Pour inaugurer cette série sur les cinéastes catholiques d'Hollywood, Nicolas Bonnal propose cette semaine un portrait de Walsh, le maître du cinéma qui pouvait tout faire .

QUI EST RAOUL WALSH ? Ce n'est pas un joueur de foot remplaçant, dira-t-on pour commencer. C'est un cinéaste américain de l'âge d'or américain et hollywoodien, et c'est le plus grand. On a dit de Michael Jordan qu'il était Dieu avec un ballon de basket, je dirais que Walsh, c'était Dieu avec une caméra, plus encore que Hitchcock, plus que les autres deux grands maîtres du cinéma d'aventures Hawks et John Ford, sur lesquels je reviendrai. Un autre grand maître oublié, catholique et irlandais aussi, Leo McCarey méritera une mention dans notre panthéon ; McCarey qui a réalisé les plus grands films chrétiens du cinéma en même temps que les plus drôles.

Il est difficile de parler de Walsh en d'autres termes que dithyrambiques. Un critique américain l'a comparé à Victor Hugo : en 60 ans de carrière, il a réalisé près de 200 films. Ceux qui m'intéressent appartiennent à l'âge d'or hollywoodien : il y a Gentleman Jim, avec Errol Flynn, l'homme idéal, célébration de l'aristocratie du combat entre quatre cordes, qui porte la boxe à un niveau métaphysique et médiéval. Nous sommes au XIXe siècle et un jeune banquier bien élevé se découvre un talent pour le noble art. Le reste est une succession de bonheur, d'invention, d'euphorie combative, amoureuse et courtoise : on se croirait au paradis. Flynn n'a jamais été aussi beau, sauf peut-être dans Robin des Bois. Il est le Lancelot du ring, le Galaad de l'esquive.

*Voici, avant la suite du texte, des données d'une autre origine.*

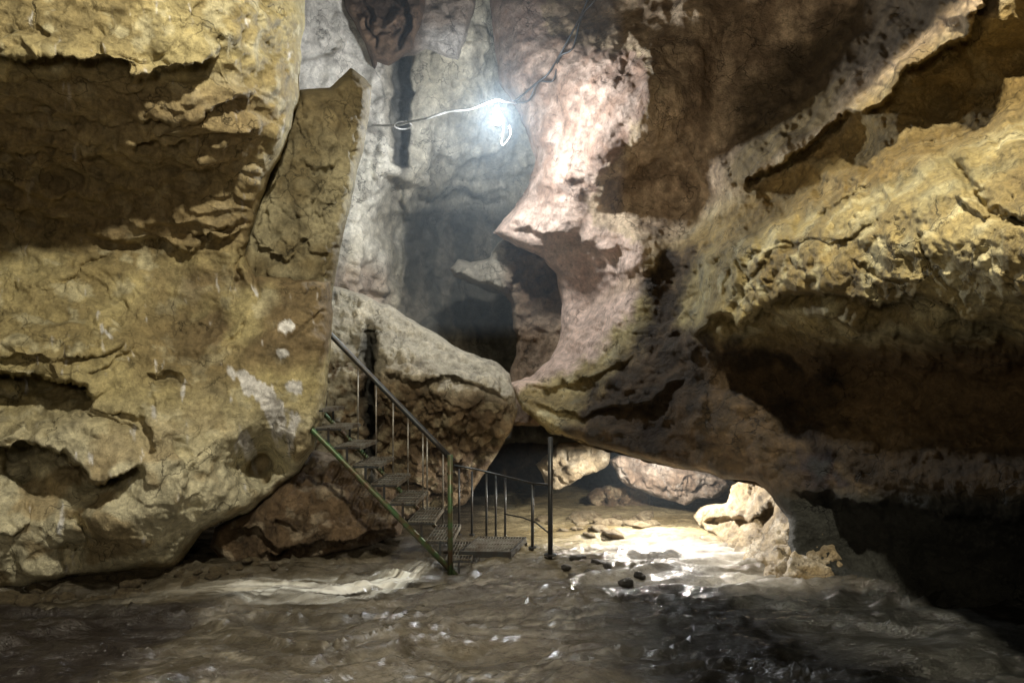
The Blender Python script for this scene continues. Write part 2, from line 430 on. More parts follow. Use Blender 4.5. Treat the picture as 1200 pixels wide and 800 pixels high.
    def paint(V, q, h, N):
        n = fbm(V * 1.6, 4); n2 = fbm(V * 5 + 7, 4)
        c = mixc((0.49, 0.415, 0.215), (0.33, 0.265, 0.13), 0.5 + 1.2 * n)
        c = mixc(c, np.array((0.58, 0.52, 0.33)), sstep(0.15, 0.5, n2))
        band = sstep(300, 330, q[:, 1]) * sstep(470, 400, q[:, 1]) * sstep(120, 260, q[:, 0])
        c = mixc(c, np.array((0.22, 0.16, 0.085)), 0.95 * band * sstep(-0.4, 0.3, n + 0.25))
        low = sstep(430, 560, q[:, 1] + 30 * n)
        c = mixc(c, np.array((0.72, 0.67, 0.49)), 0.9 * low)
        mud = sstep(0.05, 0.35, fbm(V * 2.2 + 13, 3)) * low
        c = mixc(c, np.array((0.36, 0.25, 0.11)), 0.6 * mud)
        # white calcite running down in streaks
        w = np.zeros(len(q))
        for (cx, cy, rx, ry, rot, a) in [(300, 455, 50, 9, 38, 1), (325, 490, 26, 11, 70, 1), (345, 455, 13, 10, 30, .9), (338, 382, 9, 6, 0, .9),
                                         (331, 413, 6, 4, 0, .8), (130, 395, 14, 5, 50, .5), (292, 520, 40, 9, 75, .5), (338, 510, 22, 7, 90, .7)]:
            w = np.maximum(w, a * -bump(q, cx, cy, rx, ry, rot, 1.0))
        sn = fbm(np.c_[q[:, 0] * 0.09, q[:, 1] * 0.025, q[:, 0] * 0.02], 4)
        c = mixc(c, np.array((0.88, 0.86, 0.85)), sstep(0.27, 0.42, w + 0.42 * sn))
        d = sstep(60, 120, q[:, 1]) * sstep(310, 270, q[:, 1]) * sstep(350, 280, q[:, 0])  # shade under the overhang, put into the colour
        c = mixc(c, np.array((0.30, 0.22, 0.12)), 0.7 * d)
        return np.clip(c * (1 + 2.0 * np.clip(h, -0.15, 0.08))[:, None], 0.02, 0.9)  # cavity shading painted in: hollows of the relief go darker
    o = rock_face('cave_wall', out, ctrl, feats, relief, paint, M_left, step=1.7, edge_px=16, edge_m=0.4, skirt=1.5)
    return tag(o, 'tan limestone cave wall with dark overhang above a bulging pale foot', kind='structure')


def rock_slab():
    out = [(284, 345), (280, 300), (300, 240), (325, 170), (343, 125), (352, 105), (386, 103), (398, 92), (411, 79), (425, 90),
           (437, 102), (433, 135), (425, 175), (413, 230), (401, 285), (393, 325), (389, 350), (340, 352)]
    ctrl = [(290, 340, 5.85), (300, 250, 5.95), (345, 130, 6.1), (370, 110, 6.15), (411, 85, 6.2), (432, 110, 6.3), (420, 180, 6.2), (400, 280, 6.0), (390, 340, 5.9), (350, 220, 5.95), (345, 300, 5.85)]
    feats = [
        lambda q: crack(q, [(352, 190), (362, 198), (385, 200), (400, 185)], 2.0, 0.07),
        lambda q: crack(q, [(336, 235), (345, 250), (343, 275), (360, 290)], 2.0, 0.06),
        lambda q: crack(q, [(395, 215), (398, 240), (372, 258), (370, 225)], 2.0, 0.05),
        lambda q: ledge(q, [(300, 285), (315, 300), (335, 306), (355, 300)], 0.04, 0.08, 9, 8, 2),
        lambda q: crack(q, [(355, 290), (385, 300), (398, 290)], 2.4, 0.08),
        lambda q: ledge(q, [(338, 150), (330, 185), (318, 215), (308, 250), (300, 285)], -0.08, -0.08, 8, 12, 3),
    ]

    def relief(V, q):
        g1, g2, gv = worley(V * 3.0 + 0.4 * fbm(V * 3, 3)[:, None])
        return 0.03 * fbm(V * 2, 3) + 0.03 * fbm(V * 6, 5) + 0.04 * (gv - 0.5) - 0.05 * np.exp(-((g2 - g1) / 0.05) ** 2)

    def paint(V, q, h, N):
        n = fbm(V * 2.5, 4)
        c = mixc((0.33, 0.29, 0.18), (0.17, 0.135, 0.07), 0.5 + 1.2 * n)
        c = mixc(c, np.array((0.16, 0.125, 0.065)), sstep(190, 110, q[:, 1] + 40 * n))
        return np.clip(c * (1 + 3 * np.clip(h, -0.1, 0.08))[:, None], 0.02, 0.9)  # relief hollows shaded in the colour
    o = rock_face('rock_slab', out, ctrl, feats, relief, paint, M_left, step=1.6, edge_px=13, edge_m=0.3, skirt=0.7, rough_px=1.6)
    return tag(o, 'upright cracked olive rock slab with a pointed top leaning against the tan wall', 'rock slab')


# ------------------------------------------------------------------ the shaft behind
def back_wall():
    out = [(300, -120), (760, -120), (760, 520), (300, 520)]
    ctrl = [(310, -100, 8.4), (310, 30, 8.3), (350, 40, 8.65), (350, 110, 8.75), (310, 200, 9.0), (310, 500, 10.0), (400, 0, 9.2), (400, 100, 9.2), (445, 90, 9.25), (440, 200, 9.3), (430, 300, 9.3), (460, 200, 9.35), (440, 335, 9.5),
            (475, 60, 9.7), (490, 140, 9.8), (520, 90, 9.7), (550, 60, 9.6), (540, 150, 10.2), (580, 180, 10.9), (640, 100, 11.2), (640, 200, 11.3),
            (480, 215, 9.9), (500, 260, 11.6), (550, 260, 12.0), (488, 300, 11.2), (540, 330, 11.8), (600, 330, 11.7), (475, 370, 10.4), (540, 400, 11.0),
            (620, 420, 11.0), (750, 200, 11.5), (750, 500, 11), (500, 500, 10), (750, -100, 11.3), (550, -100, 9.8)]
    feats = [
        lambda q: ledge(q, [(476, 208), (474, 260), (470, 340)], 0.10, 0.35, 10, 20, 4),
        lambda q: crack(q, [(471, 60), (471, 120), (473, 200)], 7, 0.55),  # groove added in place of a cast shadow strip
        lambda q: ledge(q, [(400, 335), (440, 345), (468, 340)], 0.06, 0.2, 10, 12, 3),
        lambda q: ledge(q, [(480, 232), (530, 226), (600, 238)], 0.05, 0.25, 20, 14, 4),
        lambda q: crack(q, [(420, 100), (445, 150), (430, 210), (450, 260)], 2.0, 0.05),
        lambda q: ledge(q, [(545, 320), (548, 360), (540, 400)], 0.15, 0.2, 12, 10, 4),
        lambda q: ledge(q, [(520, 235), (515, 300), (510, 380)], 0.1, 0.1, 10, 10, 4),
    ]

    def relief(V, q):
        v = V * np.array([2.2, 2.2, 0.7])
        g1, g2, gv = worley(V * np.array([1.1, 1.1, 0.8]) + 0.3 * fbm(V * 2, 3)[:, None])
        return 0.10 * fbm(V * 0.8, 3) + 0.08 * fbm(v, 4) + 0.03 * fbm(V * 4, 5, 0.6) + 0.10 * (gv - 0.5) - 0.06 * np.exp(-((g2 - g1) / 0.03) ** 2)

    def paint(V, q, h, N):
        n = fbm(V * 0.9, 4)
        c = mixc((0.66, 0.63, 0.54), (0.48, 0.44, 0.34), 0.5 + n)
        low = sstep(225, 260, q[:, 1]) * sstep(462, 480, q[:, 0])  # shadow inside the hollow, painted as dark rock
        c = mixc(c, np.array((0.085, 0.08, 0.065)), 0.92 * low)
        st = sstep(0.1, 0.45, fbm(np.c_[q[:, 0] * 0.06, q[:, 1] * 0.012, q[:, 0] * 0.01], 4))
        c = mixc(c, np.array((0.26, 0.23, 0.18)), 0.55 * st)
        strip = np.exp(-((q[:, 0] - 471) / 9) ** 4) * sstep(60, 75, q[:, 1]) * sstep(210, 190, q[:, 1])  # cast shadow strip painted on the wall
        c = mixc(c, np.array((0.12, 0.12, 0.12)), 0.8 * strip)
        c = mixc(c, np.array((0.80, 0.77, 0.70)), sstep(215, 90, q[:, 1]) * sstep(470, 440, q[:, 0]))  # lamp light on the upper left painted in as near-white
        br = sstep(290, 330, q[:, 1]) * sstep(470, 440, q[:, 0])
        c = mixc(c, np.array((0.34, 0.24, 0.18)), 0.6 * br)
        return np.clip(c * (1 + 1.5 * np.clip(h, -0.2, 0.1))[:, None], 0.02, 0.9)  # painted cavity shading from the relief height
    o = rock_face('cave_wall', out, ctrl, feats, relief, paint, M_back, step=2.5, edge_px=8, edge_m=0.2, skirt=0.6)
    return tag(o, 'pale grey rear wall of the lamp-lit shaft with a dark hollow low down', kind='structure')


def hanging(name, out, d0, d1, cA, cB, label, holes=False, seed=0.0):
    O = np.array(out, float); xa, xb = O[:, 0].min(), O[:, 0].max()
    ctrl = [(xa, -60, d0), (xb, -60, d1), (xa, 60, d0 - .1), (xb, 60, d1 - .1), ((xa + xb) / 2, -60, (d0 + d1) / 2 - .25), ((xa + xb) / 2, 40, (d0 + d1) / 2 - .25), ((xa + xb) / 2, 100, (d0 + d1) / 2)]
    feats = []
    if not holes:
        feats = [lambda q: ledge(q, [(425, 20), (440, 45), (455, 40), (475, 10)], 0.1, 0.2, 10, 8, 2),
                 lambda q: crack(q, [(470, -20), (478, 20), (468, 55)], 3, 0.25),
                 lambda q: crack(q, [(420, -10), (436, 30), (440, 60)], 3, 0.15)]

    def relief(V, q):
        f1, f2, iv = worley(V * (4.5 if holes else 3.0) + seed)
        return 0.05 * fbm(V * 2 + seed, 4) + 0.03 * fbm(V * 6, 4) + (-0.12 * np.exp(-(f1 / 0.3) ** 2) if holes else 0.06 * (iv - 0.5))

    def paint(V, q, h, N):
        n = fbm(V * 2.2 + seed, 4)
        c = mixc(cA, cB, 0.5 + 1.3 * n)
        if holes:
            c = mixc(c, np.array((0.7, 0.66, 0.62)), sstep(20, 50, q[:, 1] + 12 * n) * sstep(480, 510, q[:, 0]))  # lamp light on the lower rim, painted pale
        return np.clip(c * (1 + 3 * np.clip(h, -0.15, 0.08))[:, None], 0.02, 0.9)  # colour darkens in the hollows as cavity shading
    o = rock_face(name, out, ctrl, feats, relief, paint, M_rubble, step=1.6, edge_px=7, edge_m=0.25, skirt=0.9)
    return tag(o, label, 'hanging rock')


def shelf_rock():
    out = [(526, 314), (534, 306), (552, 309), (572, 302), (584, 285), (600, 272), (670, 280), (720, 380), (720, 500), (600, 500), (592, 460), (600, 430), (606, 395), (600, 362),
           (592, 345), (565, 335), (545, 329), (530, 325)]
    ctrl = [(530, 318, 9.6), (570, 318, 9.5), (600, 320, 9.5), (600, 290, 9.7), (640, 330, 9.6), (700, 400, 9.4), (620, 380, 9.6), (650, 440, 9.2), (700, 490, 9.0), (600, 480, 9.0), (610, 430, 9.5)]
    feats = [lambda q: ledge(q, [(525, 322), (560, 328), (592, 342), (605, 325), (608, 300)], 0.12, 0.15, 8, 10, 3),
             lambda q: bump(q, 590, 330, 16, 12, 40, 0.2)]

    def relief(V, q):
        g1, g2, gv = worley(V * 3.5)
        return 0.09 * fbm(V * 2, 4) + 0.05 * fbm(V * 7, 5, 0.6) + 0.08 * (gv - 0.5)

    def paint(V, q, h, N):
        n = fbm(V * 2.2, 4)
        c = mixc((0.34, 0.25, 0.17), (0.20, 0.135, 0.085), 0.5 + n)
        c = mixc(c, np.array((0.36, 0.32, 0.25)), sstep(605, 580, q[:, 0]) * sstep(352, 335, q[:, 1]))
        return np.clip(c * (1 + 3 * np.clip(h, -0.15, 0.08))[:, None], 0.02, 0.9)  # colour darkens in the hollows as cavity shading
    o = rock_face('rock_shelf', out, ctrl, feats, relief, paint, M_rubble, step=1.6, edge_px=7, edge_m=0.3, skirt=0.9, rough_px=4.0)
    return tag(o, 'brown rock with a pale pointed shelf jutting into the dark shaft', 'rock')


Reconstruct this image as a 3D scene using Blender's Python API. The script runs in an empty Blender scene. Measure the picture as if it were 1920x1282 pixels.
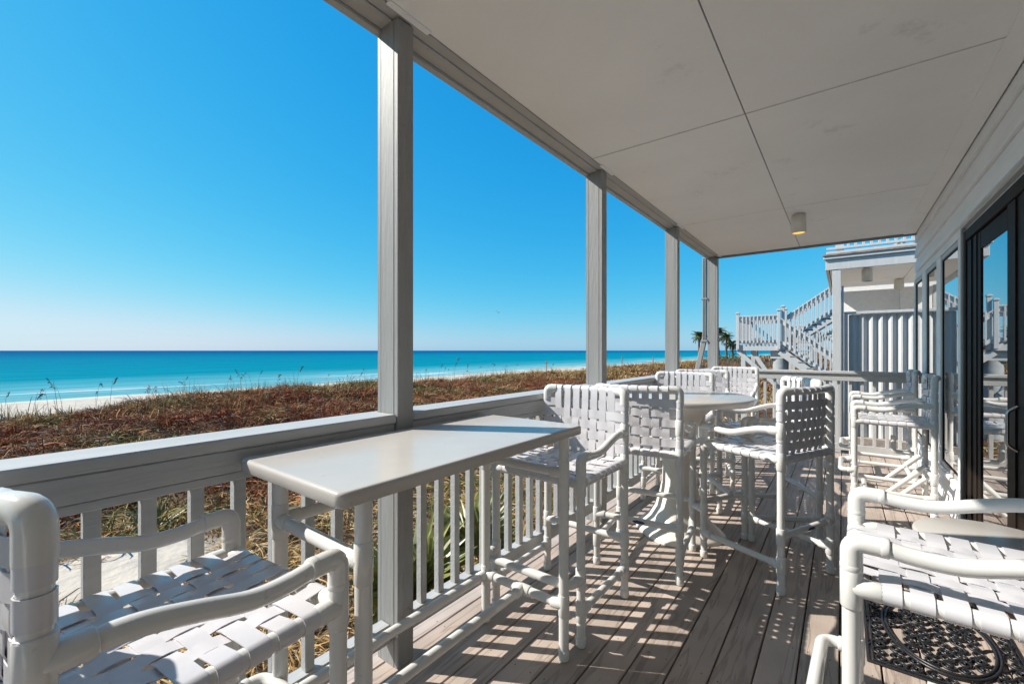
import bpy, math, random
import numpy as np
from mathutils import Vector, Matrix, noise

random.seed(7); rng = np.random.default_rng(7)
sc = bpy.context.scene
C = sc.collection
R = math.radians

# ------------------------------------------------------------------ camera, sky, sun, exposure
EYE = 1.46
cam_d = bpy.data.cameras.new('camera'); cam = bpy.data.objects.new('camera', cam_d); C.objects.link(cam)
cam_d.sensor_width = 36.0; cam_d.lens = 815.0/1920*36; cam_d.shift_y = 16/1920
cam_d.clip_start = 0.03; cam_d.clip_end = 90000
cam.location = (0, 0, EYE); cam.rotation_euler = (R(90), 0, math.atan(620/815))
sc.camera = cam

SUN_EL = 39.5; SUN_AZ = 29.0       # light travels along (+X cos, +Y sin)
Ldir = Vector((math.cos(R(SUN_EL))*math.cos(R(SUN_AZ)), math.cos(R(SUN_EL))*math.sin(R(SUN_AZ)), -math.sin(R(SUN_EL))))
world = bpy.data.worlds.new('World'); sc.world = world; world.use_nodes = True
nt = world.node_tree; nt.nodes.clear()
sky = nt.nodes.new('ShaderNodeTexSky'); sky.sky_type = 'NISHITA'; sky.sun_disc = False
sky.sun_elevation = R(SUN_EL); sky.sun_rotation = math.atan2(-Ldir.x, -Ldir.y)
sky.altitude = 0; sky.air_density = 1.0; sky.dust_density = 0.3; sky.ozone_density = 2.0
def chan(src, gain, gam, top, k=0.12):           # one channel: gain*(k*c)^gam/k, a colour grade of the whole sky
    m1 = nt.nodes.new('ShaderNodeMath'); m1.operation = 'MULTIPLY'; m1.inputs[1].default_value = k
    m2 = nt.nodes.new('ShaderNodeMath'); m2.operation = 'POWER'; m2.inputs[1].default_value = gam
    m3 = nt.nodes.new('ShaderNodeMath'); m3.operation = 'MULTIPLY'; m3.inputs[1].default_value = gain/k
    nt.links.new(src, m1.inputs[0]); nt.links.new(m1.outputs[0], m2.inputs[0]); nt.links.new(m2.outputs[0], m3.inputs[0])
    m4 = nt.nodes.new('ShaderNodeMath'); m4.operation = 'SMOOTH_MIN'; m4.inputs[1].default_value = top/k; m4.inputs[2].default_value = 0.25/k
    nt.links.new(m3.outputs[0], m4.inputs[0]); return m4.outputs[0]
sp = nt.nodes.new('ShaderNodeSeparateColor'); cb = nt.nodes.new('ShaderNodeCombineColor')
nt.links.new(sky.outputs[0], sp.inputs[0])
for ch, (gn, gm, tp_) in enumerate(((0.44, 2.0, 0.385), (0.48, 0.64, 0.55), (0.605, 0.32, 0.60))):
    nt.links.new(chan(sp.outputs[ch], gn, gm, tp_), cb.inputs[ch])
bg = nt.nodes.new('ShaderNodeBackground'); bg.inputs['Strength'].default_value = 0.12
wo = nt.nodes.new('ShaderNodeOutputWorld')
nt.links.new(cb.outputs[0], bg.inputs['Color']); nt.links.new(bg.outputs[0], wo.inputs['Surface'])

sun_d = bpy.data.lights.new('sun', 'SUN'); sun = bpy.data.objects.new('sun', sun_d); C.objects.link(sun)
sun_d.energy = 4.2; sun_d.angle = R(0.53); sun_d.color = (1.0, 0.95, 0.87)
sun.rotation_euler = Ldir.to_track_quat('-Z', 'Y').to_euler(); sun.location = (-20, -10, 30)

sc.view_settings.view_transform = 'Standard'; sc.view_settings.look = 'None'
sc.view_settings.exposure = 0.74; sc.view_settings.gamma = 1.0; sc.view_settings.use_curve_mapping = False
sc.cycles.use_denoising = True
sc.cycles.max_bounces = 8; sc.cycles.diffuse_bounces = 5; sc.cycles.glossy_bounces = 4

# ------------------------------------------------------------------ materials
def mat(name, col, rough=0.6, spec=0.5, var=0.08, scale=6.0, bump=0.0, bscale=None, stretch=(1, 1, 1), coord='Object',
        rand=0.0, col2=None, metallic=0.0, coat=0.0, speck=0.0):
    m = bpy.data.materials.new(name); m.use_nodes = True
    n = m.node_tree; p = n.nodes['Principled BSDF']
    p.inputs['Roughness'].default_value = rough; p.inputs['Specular IOR Level'].default_value = spec
    p.inputs['Metallic'].default_value = metallic; p.inputs['Coat Weight'].default_value = coat
    tc = n.nodes.new('ShaderNodeTexCoord'); mp = n.nodes.new('ShaderNodeMapping'); mp.inputs['Scale'].default_value = stretch
    n.links.new(tc.outputs[coord], mp.inputs['Vector'])
    nz = n.nodes.new('ShaderNodeTexNoise'); nz.inputs['Scale'].default_value = scale; nz.inputs['Detail'].default_value = 6
    nz.inputs['Roughness'].default_value = 0.6
    n.links.new(mp.outputs[0], nz.inputs['Vector'])
    mx = n.nodes.new('ShaderNodeMix'); mx.data_type = 'RGBA'
    a = tuple(max(0, c*(1-var)) for c in col)+(1,)
    b = tuple(min(1, c*(1+var)) for c in (col2 or col))+(1,)
    mx.inputs[6].default_value = a; mx.inputs[7].default_value = b
    ramp = n.nodes.new('ShaderNodeMapRange'); ramp.inputs[1].default_value = 0.3; ramp.inputs[2].default_value = 0.7
    n.links.new(nz.outputs['Fac'], ramp.inputs[0]); n.links.new(ramp.outputs[0], mx.inputs[0])
    out = mx.outputs[2]
    if speck > 0:                     # small chips, knots and dirt spots
        sn_ = n.nodes.new('ShaderNodeTexNoise'); sn_.inputs['Scale'].default_value = 34; sn_.inputs['Detail'].default_value = 3; n.links.new(tc.outputs[coord], sn_.inputs['Vector'])
        sr_ = n.nodes.new('ShaderNodeMapRange'); sr_.inputs[1].default_value = 0.70; sr_.inputs[2].default_value = 0.76; sr_.inputs[4].default_value = speck; n.links.new(sn_.outputs['Fac'], sr_.inputs[0])
        sm_ = n.nodes.new('ShaderNodeMix'); sm_.data_type = 'RGBA'; sm_.inputs[7].default_value = (0.16, 0.14, 0.11, 1); n.links.new(sr_.outputs[0], sm_.inputs[0]); n.links.new(out, sm_.inputs[6]); out = sm_.outputs[2]
    if rand > 0:
        oi = n.nodes.new('ShaderNodeObjectInfo'); h2 = n.nodes.new('ShaderNodeHueSaturation')
        mr = n.nodes.new('ShaderNodeMapRange'); mr.inputs[3].default_value = 1-rand; mr.inputs[4].default_value = 1+rand
        n.links.new(oi.outputs['Random'], mr.inputs[0]); n.links.new(mr.outputs[0], h2.inputs['Value'])
        n.links.new(out, h2.inputs['Color']); out = h2.outputs[0]
    n.links.new(out, p.inputs['Base Color'])
    if bump > 0:
        bz = n.nodes.new('ShaderNodeTexNoise'); bz.inputs['Scale'].default_value = bscale or scale*4; bz.inputs['Detail'].default_value = 5
        n.links.new(mp.outputs[0], bz.inputs['Vector'])
        bp = n.nodes.new('ShaderNodeBump'); bp.inputs['Strength'].default_value = bump; bp.inputs['Distance'].default_value = 0.01
        n.links.new(bz.outputs['Fac'], bp.inputs['Height']); n.links.new(bp.outputs[0], p.inputs['Normal'])
    return m

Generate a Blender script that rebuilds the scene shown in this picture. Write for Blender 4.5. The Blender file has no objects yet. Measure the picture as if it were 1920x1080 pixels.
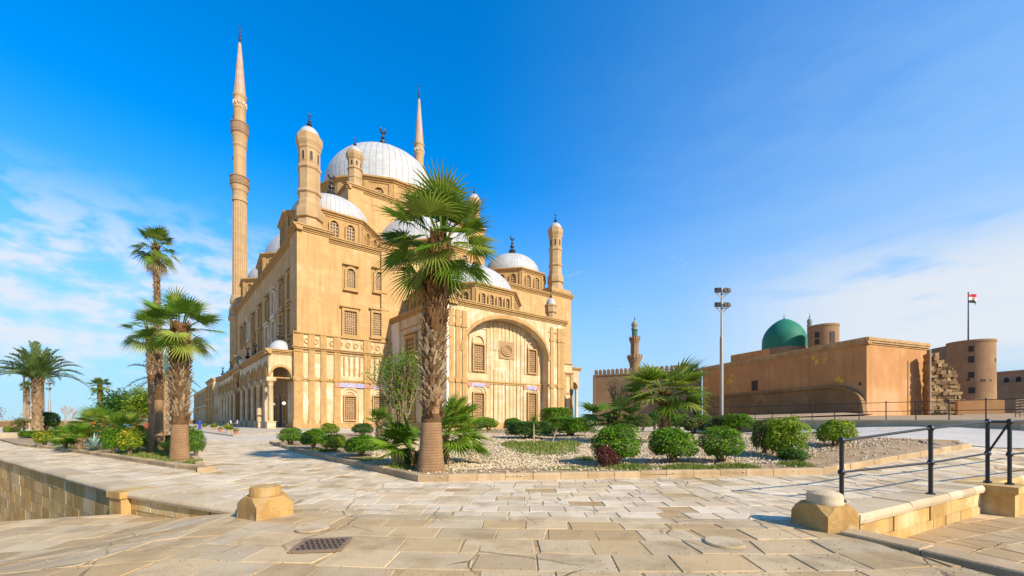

Walsh pouvait tout faire : il a découvert John Wayne, jeune et placide géant dans un magasin d'accessoires ; et il a tourné avec lui une magnifique épopée, The Big Trail. Mais ce n'est pas avec Wayne que Walsh a réalisé ses chefs-d'œuvre : c'est avec toutes les stars de l'époque, comme s'il avait pu compter sur une légion d'anges.

Dans The White Heat, Walsh dépeint un gangster fou, incroyablement incarné par James Cagney, qui pour monter un coup se souvient d'une légende racontée par sa mère : celle du cheval de Troie. Cagney est un fauve fascinant, presque charismatique ; et la scène du réfectoire où il devient fou après avoir appris par le bouche-à-oreille la mort de sa mère, un sommet de la colère filmée. On n'a jamais vu cela, on ne le reverra pas. Avec un dixième des moyens d'aujourd'hui, Walsh obtient mille fois plus d'effets. Un peu comme Racine, qui avec un lexique de deux mille mots crée plus de magie que tous les romans de la rentrée littéraire. Il faudra un jour se poser la seule vraie question qui vaille : pourquoi notre époque n'a aucun génie, mais vraiment aucun, et ce depuis une quarantaine d'années maintenant...

Walsh a tiré parti de tous ses acteurs, du grand Gary Cooper comme du lamentable Gregory Peck (il fallait le faire). Mais j'ai un faible pour deux de ses films qui sont des remakes, tournés avec deux grandes stars très différentes : Humphrey Bogart et le plus oublié, Joël McRea. Ici encore on parlera de tragédie, d'épique, de paysages grandioses. Un ancien bandit est condamné à refaire un dernier coup avant de se retirer, et il sera abattu. Une femme plus jeune et esseulée est condamnée à l'aimer : elle va le faire jusqu'au bout.

À chaque fois, le héros est condamné par le décor grandiose. Les moyens techniques et humains employés contre lui par la société concentrationnaire américaine sont déjà démentiels, même dans le western, tourné avec McRea. Je vois encore la folle course-poursuite avec Bogart, où le montage walshien alterne sirènes, voitures et autoroutes, prophétisant le réseau de l'universel enfermement où nous sommes ferrés maintenant. Dans High sierra, Bogart est abattu d'un promontoire alors que, terré dans sa caverne, il veut récupérer son petit chien. Et dans Colorado Territory, film bouleversant qui inspira même les plus mauvais critiques de cinéma, Virginia Mayo meurt criblée de balles aux côtés de l'homme qu'elle a choisi pour vivre et pour mourir. Peu de temps auparavant, ils se sont mariés et ont donné à une petite chapelle leur trésor pour faciliter sa renaissance.

Avec Walsh, si nous sommes plus proches de l'Enfer, nous sommes aussi plus proches du Ciel. C'est le vertige de cet artiste simple et sans pareil.